-- Work instructions --
Repeat the material below exactly, with no pictures.

-- Information supplied --
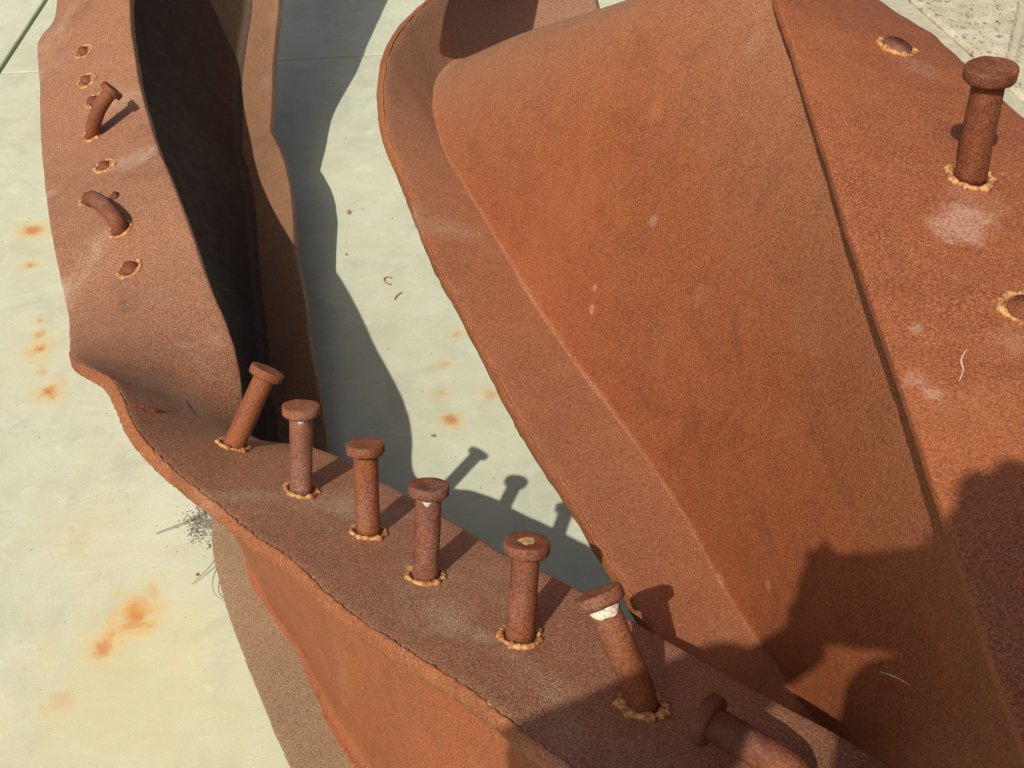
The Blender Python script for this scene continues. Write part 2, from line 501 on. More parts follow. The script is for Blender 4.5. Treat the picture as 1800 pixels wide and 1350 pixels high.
def head_mesh(c, ax, seed, R=.0176, th=.0102, dish=.0012):
    rs_ = random.Random(seed)
    prof = [(.0002, -th), (R * .62, -th), (R * .93, -th + .0006), (R * .995, -th + .0022), (R, -th * .55), (R * .998, -.0016), (R * .975, -.0004), (R * .93, 0), (R * .62, -dish * .3), (R * .3, -dish), (.0002, -dish)]
    x = ax.orthogonal().normalized(); y = ax.cross(x); rings = []
    ex, ey = 1 + rs_.uniform(-.03, .03), 1 + rs_.uniform(-.03, .03); off = rs_.uniform(0, 9)
    for r_, z in prof:
        R_ = []
        for k in range(32):
            a = 2 * math.pi * k / 32
            w = 1 + .028 * noise.noise(Vector((math.cos(a) * 1.8 + off, math.sin(a) * 1.8, z * 90)))
            zz = z + (.0006 * noise.noise(Vector((math.cos(a) * 2, math.sin(a) * 2 + off, 3))) if r_ > .002 else 0)
            R_.append(c + x * (math.cos(a) * r_ * ex * w) + y * (math.sin(a) * r_ * ey * w) + ax * zz)
        rings.append(R_)
    return loft('stud_head', rings)
def collar_mesh(c, n, seed, R=.0152, gap=0.0, fat=1.0):
    rs_ = random.Random(seed); off = rs_.uniform(0, 50)
    x = n.orthogonal().normalized(); y = n.cross(x); rings = []
    m = 72; lumps = rs_.randint(13, 17)
    for k in range(m):
        a = 2 * math.pi * k / m
        d = Vector((math.cos(a), math.sin(a), 0))
        nz = noise.noise(Vector((d.x * 2.2 + off, d.y * 2.2, 1)))
        lump = abs(math.sin(a * lumps / 2 + nz * 2.0)) ** .7
        n2 = noise.noise(Vector((d.x * 7 + off, d.y * 7, 4))); n3 = noise.noise(Vector((d.x * 19 + off, d.y * 19, 9)))
        rt = max(.0007, .0019 + .0005 * lump + .0022 * nz + .0013 * n2 + .0009 * n3) * fat
        if gap and (math.sin(a + off) > 1 - gap): rt *= .45
        RR = R + .0012 * nz + .0004 * lump + .0012 * n2
        ring = []
        for q in range(9):
            b = 2 * math.pi * q / 9
            ring.append(c + x * (d.x * (RR + rt * 1.15 * math.cos(b))) + y * (d.y * (RR + rt * 1.15 * math.cos(b))) + n * (rt * .95 * math.sin(b) + .0006))
        rings.append(ring)
    V = [v for r in rings for v in r]; F = []
    for i in range(m):
        for j in range(9):
            a = i * 9 + j; b = i * 9 + (j + 1) % 9; i2 = (i + 1) % m
            F.append((a, b, i2 * 9 + (j + 1) % 9, i2 * 9 + j))
    return mesh('weld_collar', V, F)
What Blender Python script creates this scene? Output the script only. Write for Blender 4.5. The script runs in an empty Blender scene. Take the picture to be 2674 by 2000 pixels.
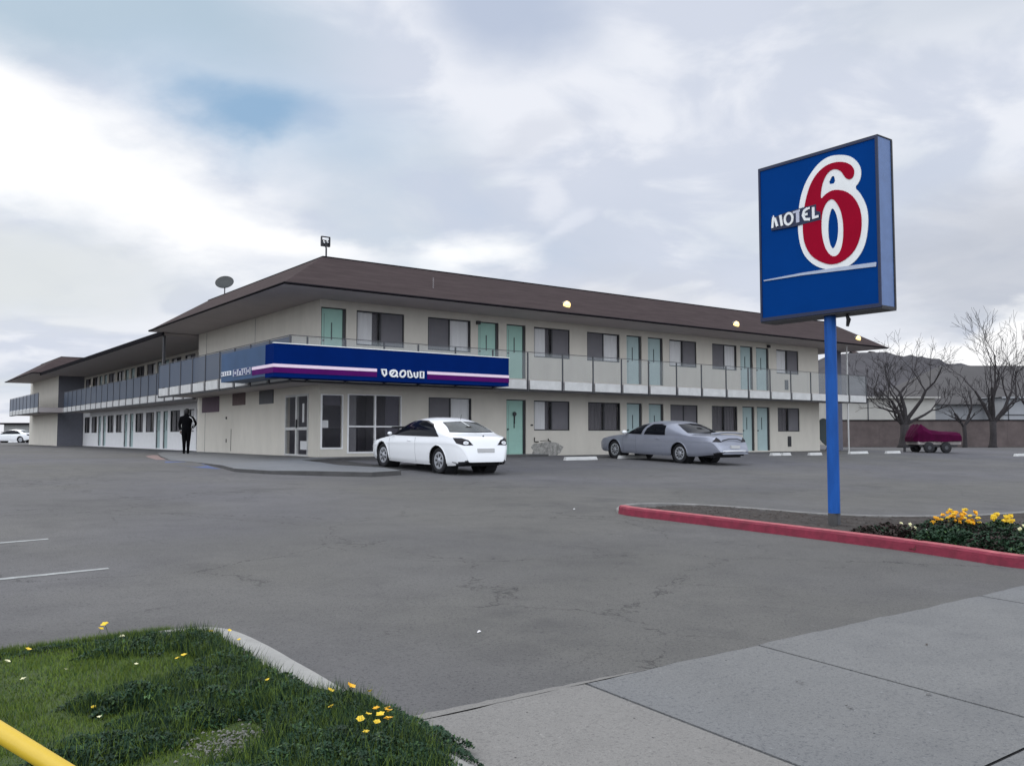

-- Result of this exercise --
The Blender Python script for this scene continues. Write part 2, from line 501 on. More parts follow. The script is for Blender 4.5. Treat the picture as 1800 pixels wide and 1350 pixels high.
def head_mesh(c, ax, seed, R=.0176, th=.0102, dish=.0012):
    rs_ = random.Random(seed)
    prof = [(.0002, -th), (R * .62, -th), (R * .93, -th + .0006), (R * .995, -th + .0022), (R, -th * .55), (R * .998, -.0016), (R * .975, -.0004), (R * .93, 0), (R * .62, -dish * .3), (R * .3, -dish), (.0002, -dish)]
    x = ax.orthogonal().normalized(); y = ax.cross(x); rings = []
    ex, ey = 1 + rs_.uniform(-.03, .03), 1 + rs_.uniform(-.03, .03); off = rs_.uniform(0, 9)
    for r_, z in prof:
        R_ = []
        for k in range(32):
            a = 2 * math.pi * k / 32
            w = 1 + .028 * noise.noise(Vector((math.cos(a) * 1.8 + off, math.sin(a) * 1.8, z * 90)))
            zz = z + (.0006 * noise.noise(Vector((math.cos(a) * 2, math.sin(a) * 2 + off, 3))) if r_ > .002 else 0)
            R_.append(c + x * (math.cos(a) * r_ * ex * w) + y * (math.sin(a) * r_ * ey * w) + ax * zz)
        rings.append(R_)
    return loft('stud_head', rings)
def collar_mesh(c, n, seed, R=.0152, gap=0.0, fat=1.0):
    rs_ = random.Random(seed); off = rs_.uniform(0, 50)
    x = n.orthogonal().normalized(); y = n.cross(x); rings = []
    m = 72; lumps = rs_.randint(13, 17)
    for k in range(m):
        a = 2 * math.pi * k / m
        d = Vector((math.cos(a), math.sin(a), 0))
        nz = noise.noise(Vector((d.x * 2.2 + off, d.y * 2.2, 1)))
        lump = abs(math.sin(a * lumps / 2 + nz * 2.0)) ** .7
        n2 = noise.noise(Vector((d.x * 7 + off, d.y * 7, 4))); n3 = noise.noise(Vector((d.x * 19 + off, d.y * 19, 9)))
        rt = max(.0007, .0019 + .0005 * lump + .0022 * nz + .0013 * n2 + .0009 * n3) * fat
        if gap and (math.sin(a + off) > 1 - gap): rt *= .45
        RR = R + .0012 * nz + .0004 * lump + .0012 * n2
        ring = []
        for q in range(9):
            b = 2 * math.pi * q / 9
            ring.append(c + x * (d.x * (RR + rt * 1.15 * math.cos(b))) + y * (d.y * (RR + rt * 1.15 * math.cos(b))) + n * (rt * .95 * math.sin(b) + .0006))
        rings.append(ring)
    V = [v for r in rings for v in r]; F = []
    for i in range(m):
        for j in range(9):
            a = i * 9 + j; b = i * 9 + (j + 1) % 9; i2 = (i + 1) % m
            F.append((a, b, i2 * 9 + (j + 1) % 9, i2 * 9 + j))
    return mesh('weld_collar', V, F)
What Blender Python script creates this scene? Output the script only. Write for Blender 4.5. The script runs in an empty Blender scene. Take the picture to be 2674 by 2000 pixels.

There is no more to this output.